Omar & the Howlers – The Essential Collection
Omar and The Howlers
Essential Collection
RUF Records
***
AH
Too much of a good thing?
A couple of years ago, a friend made me a ‘Best of’ Omar & the Howlers to play in the car and I played it non-stop for a couple of weeks until I got bored with it. As you do, I put it in the back of the CD box and it’s not appeared since, although a track or two do still pop up on my MP3 player.
With those couple of weeks in mind, I was quite excited at the prospect of listening to this double album; but, I have to say that the official album isn’t nearly as good as the one my friend created.

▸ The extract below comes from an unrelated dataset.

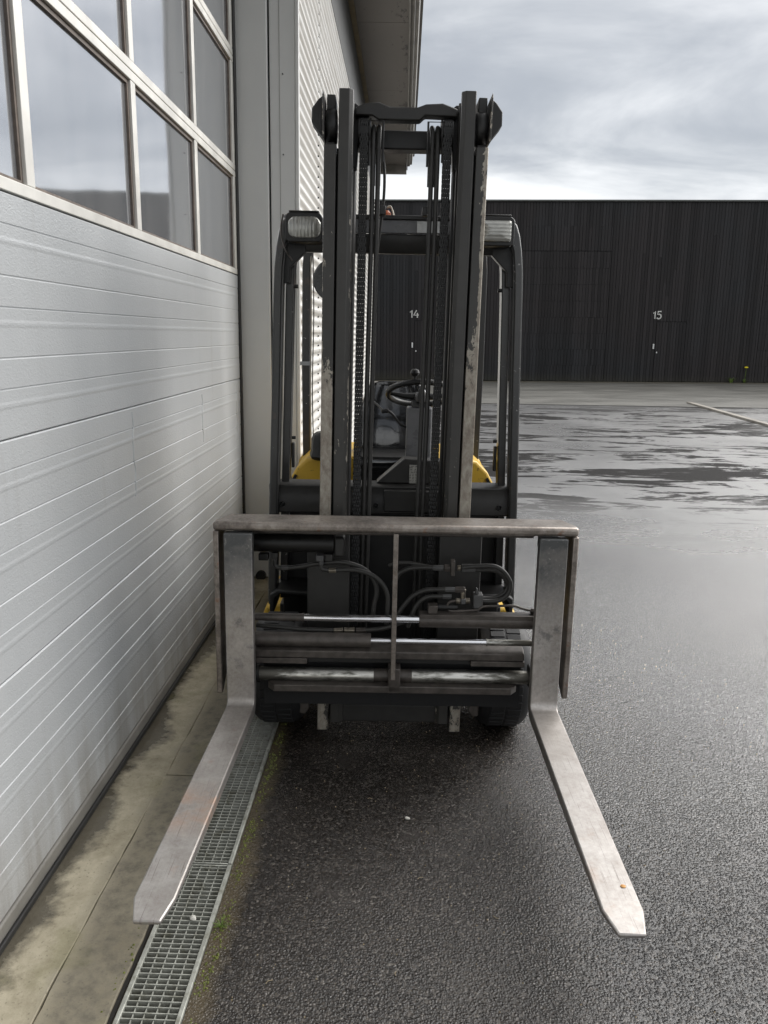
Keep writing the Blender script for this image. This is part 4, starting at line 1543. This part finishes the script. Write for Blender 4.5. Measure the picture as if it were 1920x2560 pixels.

First of all, his had a dozen tracks on it and the ESSENTIAL COLLECTION has 30 tracks spread over two CDs and therein lies the problem – too many songs that all sound the same.
Omar has just the type of grizzled voice I normally love. I can definitely hear the Bo Diddley/Howlin Wolf influence throughout both albums but, halfway through, I also found myself thinking that this could have been a solo effort from AC/DC’s singer Brian Johnson as their voices are almost identical on the louder up-tempo songs and that’s not meant as a compliment.
Secondly the bizarre mixture of live and studio tracks is just plain annoying. Perhaps one album could have been all ‘live’ and the other all ‘studio’ – but that just may be my over-sensitive ears.
As I’d hoped and expected, there are some very good songs here – You Made Me Laugh, Mississippi Hoodoo Man and their biggest hit to date Hard Times in the Land of Plenty all go to show why Omar and the Howlers stopped being ‘just a bar band’ many years ago. But, the classiest track, Jimmy Reed Highway – which features a duet with Lou Ann Barton and Jimmie Vaughan from the Fabulous Thunderbirds – goes to show ‘what might have been’ with some judicial editing.
All in all, the ESSENTIAL COLLECTION is fine but I can’t imagine many people listening to both albums in one sitting.